_Data extract:_
============
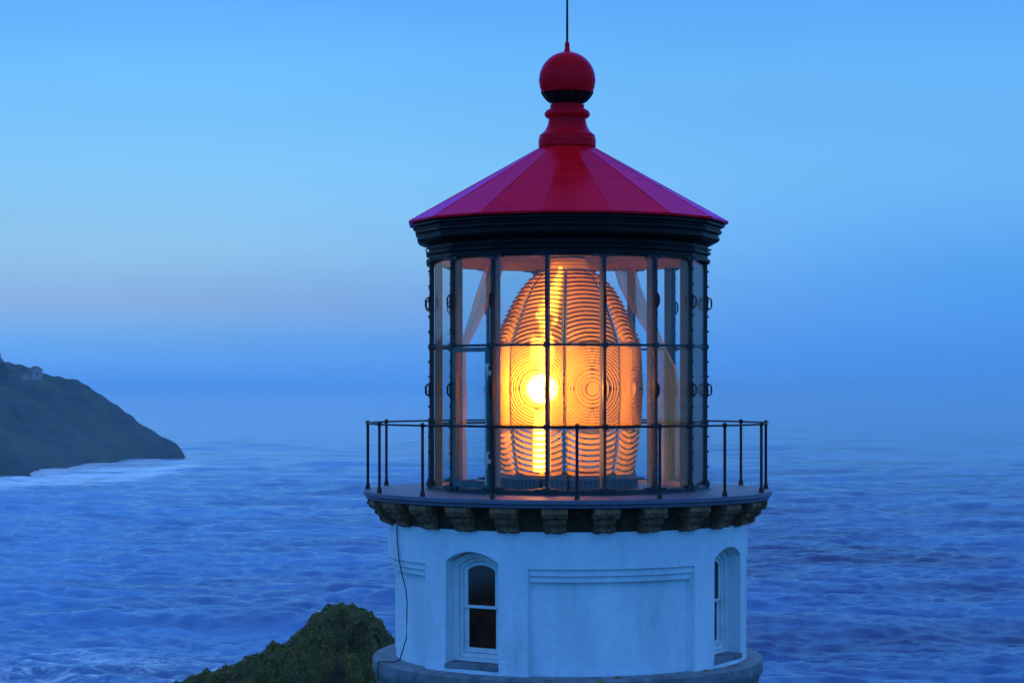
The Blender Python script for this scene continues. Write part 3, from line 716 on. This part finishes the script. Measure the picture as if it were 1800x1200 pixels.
# brass rib along a panel's edge
mb = MB(); pts = [(0, -q(float(np.interp(y, py_, pr_))*1.02 - 2), zs(y)) for y in range(477, 833, 8)]
mb.tube(pts, .011, 6)
rb = build(mb, 'brass_rib', 'brass_dark', LN)
rb.rotation_euler = (0, 0, R(LA0 - 22.5)); lp.rotation_euler = (0, 0, R(LA0))
for k in range(1, 8):
    dup(lp, R(LA0 + 45*k)); dup(rb, R(LA0 - 22.5 + 45*k))
for y, r_ in ((608, 128), (750, 128), (833, 117), (477, 48)):
    mb = MB(); mb.lathe([(q(r_-3), zs(y+1.4)), (q(r_+3), zs(y+1.4)), (q(r_+3), zs(y-1.4)), (q(r_-3), zs(y-1.4))], 8, LA0 - 22.5, smooth=False, closed=True); build(mb, 'brass_ring', 'brass_dark', LN)
mb = MB(); mb.lathe(P([(110, 834.5), (124, 834.5), (126, 838), (121, 839), (121, 855), (127, 857), (127, 858)]), 48)
for k in range(96):
    a = R(3.75*k); mm_ = Matrix.Rotation(a, 4, 'Z'); mb.box(-.012, .012, -q(124.5), -q(120), zs(855), zs(839), mm_)
build(mb, 'lens_base', 'brass_dark', LN)
mb = MB(); mb.lathe(P([(43, 477), (41, 474), (42, 473), (38, 468), (39, 467), (34, 461), (35, 460), (31, 455)]), 32); build(mb, 'lens_crown', 'prism', LN)
mb = MB(); mb.lathe(P([(32, 455), (32, 452), (24, 450), (24, 442)]), 32); build(mb, 'lens_hood', 'brass_dark', LN)
# lamp inside the lens, with added glowing columns that brighten one panel
la = R(-31); lr = .68; lx, ly = lr*sin(la), -lr*cos(la)
LP = root('lamp', 'blazing warm bulb on a stand behind the brightest panel of the lens', 'lamp', (lx, ly, zs(858)))
mb = MB(); mb.lathe([(0.22*sin(PI*i_/14) + .001, ZF + .22*cos(PI*i_/14)) for i_ in range(14)], 24, centre=(lx, ly)); build(mb, 'bulb', 'lamp_glow', LP)
mb = MB(); mb.tube([(lx, ly, ZF+.21), (lx, ly, ZF+.4), (lx*.98, ly*.98, ZF+.65), (lx*.82, ly*.82, ZF+.95), (lx*.62, ly*.62, ZF+1.2), (lx*.25, ly*.25, ZF+1.6)], [.1, .17, .17, .15, .12, .03], 14); build(mb, 'chimney', 'chimney_glow', LP)  # added glowing column above the bulb, lights the upper hot panel
mb = MB(); mb.tube([(lx, ly, ZF-.28), (lx, ly, ZF-1.08)], .12, 14); build(mb, 'burner', 'chimney_glow', LP)  # added glowing column below the bulb, carries the bright band down
mb = MB(); mb.lathe([(.03, ZF-.19), (.035, ZF-.27), (.02, ZF-.28), (.02, ZF-1.09), (.08, ZF-1.15), (.12, zs(858)+.01)], 16, centre=(lx, ly)); build(mb, 'lamp_stand', 'brass', LP)

# curtains drawn aside behind the panes
def cloth_mat():
    m = bpy.data.materials.new('curtain_linen'); m.use_nodes = True; t = m.node_tree; t.nodes.remove(t.nodes['Principled BSDF'])
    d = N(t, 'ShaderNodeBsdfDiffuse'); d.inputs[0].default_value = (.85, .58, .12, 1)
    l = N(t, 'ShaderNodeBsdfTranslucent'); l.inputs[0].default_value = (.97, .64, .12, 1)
    tr = N(t, 'ShaderNodeBsdfTransparent'); x = N(t, 'ShaderNodeMixShader'); x.inputs[0].default_value = .45
    t.links.new(d.outputs[0], x.inputs[1]); t.links.new(l.outputs[0], x.inputs[2])
    y = N(t, 'ShaderNodeMixShader'); y.inputs[0].default_value = .3; t.links.new(x.outputs[0], y.inputs[1]); t.links.new(tr.outputs[0], y.inputs[2])
    t.links.new(y.outputs[0], t.nodes['Material Output'].inputs[0]); return m
M['linen'] = cloth_mat()
mb = MB(); mb.tube([(q(252.5)*sin(R(a)), -q(252.5)*cos(R(a)), zs(442)) for a in np.arange(A0, 360+A0, 22.5)], .008, 6, closed=True)
for k in range(16):
    a = R(A0 + 22.5*k); mb.tube([(q(246)*sin(a), -q(246)*cos(a), zs(442)), (q(252.5)*sin(a), -q(252.5)*cos(a), zs(442))], .007, 5)
build(mb, 'cornice_rail', 'black_paint', LH)
def curtain(path, label):
    mb = MB(); n, m = 70, 60; vs = []
    ys = [p[0] for p in path]
    for i in range(n+1):
        y = ys[0] + (ys[-1] - ys[0])*i/n
        x_, d_, w_ = (float(np.interp(y, ys, [p[k] for p in path])) for k in (1, 2, 3))
        for j in range(m+1):
            s_ = -1 + 2*j/m
            f = .028*sin(s_*11 + .5*sin(y*.02)) + .012*sin(s_*27 + y*.03)
            vs.append((x_ + s_*w_/2 + .01*sin(y*.05 + s_*9), d_ + f - .12*s_*s_*(1 if x_ < 0 else 1), zs(y)))
    mb.add(vs, [(i*(m+1)+j, i*(m+1)+j+1, (i+1)*(m+1)+j+1, (i+1)*(m+1)+j) for i in range(n) for j in range(m)], True)
    o = build(mb, 'curtain', 'linen', recalc=False); o['label'] = label; o['category'] = 'curtain'; o['group'] = 'curtains drawn aside around the lens'
    return o
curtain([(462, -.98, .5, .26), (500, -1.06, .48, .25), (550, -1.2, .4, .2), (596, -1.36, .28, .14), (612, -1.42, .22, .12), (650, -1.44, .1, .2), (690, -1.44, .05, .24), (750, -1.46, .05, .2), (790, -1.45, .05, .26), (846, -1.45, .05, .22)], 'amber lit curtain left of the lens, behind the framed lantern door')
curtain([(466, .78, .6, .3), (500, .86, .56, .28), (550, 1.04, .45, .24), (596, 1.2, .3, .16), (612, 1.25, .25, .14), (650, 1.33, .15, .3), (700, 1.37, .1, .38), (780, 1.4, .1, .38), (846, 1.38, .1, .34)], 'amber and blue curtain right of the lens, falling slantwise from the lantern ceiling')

# ------------------------------------------------------------------ cable down the wall
def wallpt(px, y, r):
    # a point on a cylinder of radius r that the photograph shows at this pixel
    t_ = (px - 997) / S
    a = -1.0
    for _ in range(30):
        dd = D - r*cos(a); a = math.asin(max(-1, min(1, (t_ - CX*0) * dd / D / r))) if abs(t_*dd/D/r) < 1 else math.copysign(PI/2, t_)
    dd = D - r*cos(a); return (r*sin(a), -r*cos(a), EYE + (680-y)/F*dd)
mb = MB(); rc = WR + .02
pts = [wallpt(p, y, r) for p, y, r in ((696, 912, rc), (694, 930, rc), (695, 955, rc), (698, 985, rc), (703, 1010, rc), (709, 1035, rc), (711, 1060, rc), (710.5, 1090, rc), (710, 1120, rc))]
z_ = ZL + .015
pts += [(-2.18, -1.08, z_ + .03), (-2.24, -1.08, z_), (-2.36, -1.02, z_), (-2.46, -.93, z_ - .012), (-2.475, -.90, z_ - .12), (-2.47, -.9, z_ - .4)]
mb.tube(pts, .008, 6); o = build(mb, 'cable', 'cable'); o['label'] = 'thin black cable hanging down the white tower wall from the corbels'; o['category'] = 'cable'

# clumps of dead moss lying on the ledge
def clump(px, w_, label):
    x = (px - 997)/S*.92; r_ = WR + .06; a = math.asin(x/r_); mb = MB(); c = Vector((x, -r_*cos(a), ZL)); mb.lathe([(0, ZL+w_*.45), (w_*.6, ZL+w_*.3), (w_*1.1, ZL-.01)], 9, centre=(x, -r_*cos(a)))
    for k in range(0):
        p = c + Vector((random.gauss(0, w_), random.gauss(0, .02), abs(random.gauss(0, .02)))); s_ = random.uniform(.006, .016)
        mb.add([p + Vector([random.uniform(-s_, s_) for _ in range(3)]) for _ in range(3)], [(0, 1, 2)])
    o = build(mb, 'moss_clump', 'stone', recalc=False); o['label'] = label; o['category'] = 'moss'; o['group'] = 'moss on the tower ledge'
clump(1076, .055, 'dark moss clump at the front of the stone ledge below the wide wall panel')
clump(1238, .05, 'small dark moss clump on the ledge beside the wide panel\'s right edge')

# ------------------------------------------------------------------ sea haze
mb = MB(); mb.box(-29500, 29500, -300, 44500, -9, 112)
hz = build(mb, 'haze', 'glass'); hz.data.materials.clear()
hm = bpy.data.materials.new('haze'); hm.use_nodes = True; t = hm.node_tree; t.nodes.remove(t.nodes['Principled BSDF'])
pv = N(t, 'ShaderNodeVolumePrincipled'); pv.inputs['Color'].default_value = (.78, .97, 1, 1); pv.inputs['Density'].default_value = 1.08e-4; pv.inputs['Anisotropy'].default_value = .45
t.links.new(pv.outputs[0], t.nodes['Material Output'].inputs['Volume']); hz.data.materials.append(hm)
hz['kind'] = 'stuff'; hz['label'] = 'pale blue sea haze hiding the horizon'; hz['category'] = 'haze'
============
_Problem description:_ Where a line contains "blue", copy that line.

_Task answer:_
curtain([(466, .78, .6, .3), (500, .86, .56, .28), (550, 1.04, .45, .24), (596, 1.2, .3, .16), (612, 1.25, .25, .14), (650, 1.33, .15, .3), (700, 1.37, .1, .38), (780, 1.4, .1, .38), (846, 1.38, .1, .34)], 'amber and blue curtain right of the lens, falling slantwise from the lantern ceiling')
hz['kind'] = 'stuff'; hz['label'] = 'pale blue sea haze hiding the horizon'; hz['category'] = 'haze'